やまざき・しろう 科学とコミュニケーションの融合をめざす物理学者。アインシュタインの相対性理論が鍵を握るノーラン監督の映画「インターステラー」(2014年)の解説講演を100回近く続けていたところ、映画会社の目に留まり、ノーラン監督の最新作「TENET テネット」(2020年)では字幕科学監修を任された。コマを使った科学教育に取り組む「コマ博士」の異名を持つ。
――言葉は時間を超えますか?
その質問を聞いて真っ先に思い浮かべたのが、「愛は時空を超えるのか」という質問です。映画「インターステラー」の解説講演をしているときに、何十回も受けた質問です。言葉について考える前に、まずは愛について考えてみましょう。
――物理的に言うと、愛はどんなものですか?
「最後に愛は勝つ」や「愛がすべてさ」というフレーズがあります。決して間違いではありませんが、物理的に考えると、「愛」だけが特別な存在とは言えません。愛情や友情も、数ある自然現象の一つとして考えます。

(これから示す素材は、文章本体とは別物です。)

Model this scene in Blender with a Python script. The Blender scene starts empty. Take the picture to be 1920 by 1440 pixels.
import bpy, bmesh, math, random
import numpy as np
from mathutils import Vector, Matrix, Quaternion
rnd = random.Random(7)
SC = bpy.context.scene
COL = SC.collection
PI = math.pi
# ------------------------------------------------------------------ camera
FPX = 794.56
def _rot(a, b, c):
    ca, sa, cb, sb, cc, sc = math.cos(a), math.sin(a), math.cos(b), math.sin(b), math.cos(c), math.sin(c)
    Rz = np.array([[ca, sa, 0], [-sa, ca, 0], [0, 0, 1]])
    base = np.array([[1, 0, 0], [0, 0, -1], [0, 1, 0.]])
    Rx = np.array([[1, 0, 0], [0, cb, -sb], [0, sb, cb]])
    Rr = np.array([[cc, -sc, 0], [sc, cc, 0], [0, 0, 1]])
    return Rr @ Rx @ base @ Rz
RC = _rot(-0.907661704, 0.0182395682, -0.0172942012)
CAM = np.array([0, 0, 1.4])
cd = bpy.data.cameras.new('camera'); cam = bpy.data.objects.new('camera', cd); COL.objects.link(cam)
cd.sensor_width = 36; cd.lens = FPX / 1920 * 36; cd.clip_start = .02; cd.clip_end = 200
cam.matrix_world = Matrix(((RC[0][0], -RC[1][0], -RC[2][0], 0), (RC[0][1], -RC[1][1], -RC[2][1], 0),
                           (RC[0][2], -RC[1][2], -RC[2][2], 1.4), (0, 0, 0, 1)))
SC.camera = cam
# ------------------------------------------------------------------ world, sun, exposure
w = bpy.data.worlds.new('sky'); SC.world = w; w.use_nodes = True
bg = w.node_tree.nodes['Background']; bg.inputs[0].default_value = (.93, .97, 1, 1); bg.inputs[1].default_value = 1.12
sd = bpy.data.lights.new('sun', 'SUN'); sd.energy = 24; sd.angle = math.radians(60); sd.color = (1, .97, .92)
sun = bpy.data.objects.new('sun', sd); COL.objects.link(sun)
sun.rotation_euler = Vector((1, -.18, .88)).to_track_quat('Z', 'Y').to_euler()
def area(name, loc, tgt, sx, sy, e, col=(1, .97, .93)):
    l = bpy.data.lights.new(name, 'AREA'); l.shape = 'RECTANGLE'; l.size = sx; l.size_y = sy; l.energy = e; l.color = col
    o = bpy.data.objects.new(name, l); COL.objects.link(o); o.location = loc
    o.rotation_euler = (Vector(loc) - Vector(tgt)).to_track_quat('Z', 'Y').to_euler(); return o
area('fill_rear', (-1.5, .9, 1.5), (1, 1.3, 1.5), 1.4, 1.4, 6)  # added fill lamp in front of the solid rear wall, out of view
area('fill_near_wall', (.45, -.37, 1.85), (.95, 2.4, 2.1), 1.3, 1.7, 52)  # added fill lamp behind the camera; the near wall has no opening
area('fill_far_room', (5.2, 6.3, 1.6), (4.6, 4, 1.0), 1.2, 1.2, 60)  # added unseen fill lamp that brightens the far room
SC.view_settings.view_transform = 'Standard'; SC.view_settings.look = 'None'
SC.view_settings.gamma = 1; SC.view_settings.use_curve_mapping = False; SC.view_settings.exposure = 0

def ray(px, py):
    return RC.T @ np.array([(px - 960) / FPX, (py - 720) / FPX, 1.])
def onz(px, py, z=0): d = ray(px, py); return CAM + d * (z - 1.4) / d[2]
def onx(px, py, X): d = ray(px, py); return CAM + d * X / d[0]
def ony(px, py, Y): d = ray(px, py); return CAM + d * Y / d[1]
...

――愛は時空を超えて、遠くにいる人や、未来に伝わりますか?
「インターステラー」では、科学者たちは滅亡寸前の地球を後に、第二の地球を探して宇宙へ飛び立ちます。主人公らが二つの惑星から一つを選ぶ究極の選択を迫られたとき、アン・ハサウェイ演じる博士が言います。「愛は時間も空間も超えるものかもしれない」。だから、先発隊だった恋人のいる惑星を選ぶべきだと。
――そんなロマンチックなシーンも否定してしまうのですか?
否定しているわけではありません。ただ、物理的に考えると、ラブビームみたいなものが、時空を超えて伝わっているわけではありません。では愛は物理的にはどのようにとらえたらいいのか。たとえば、生まれた時からまったく別々の場所で育ち、お互いに会ったこともない人の間に、突然愛情が芽生えることはないでしょう。愛や友情は、同じ家庭や環境で育ち、お互いの脳にお互いの情報を共有するところから始まります。
――遠く離れていても、恋しくなることはあります。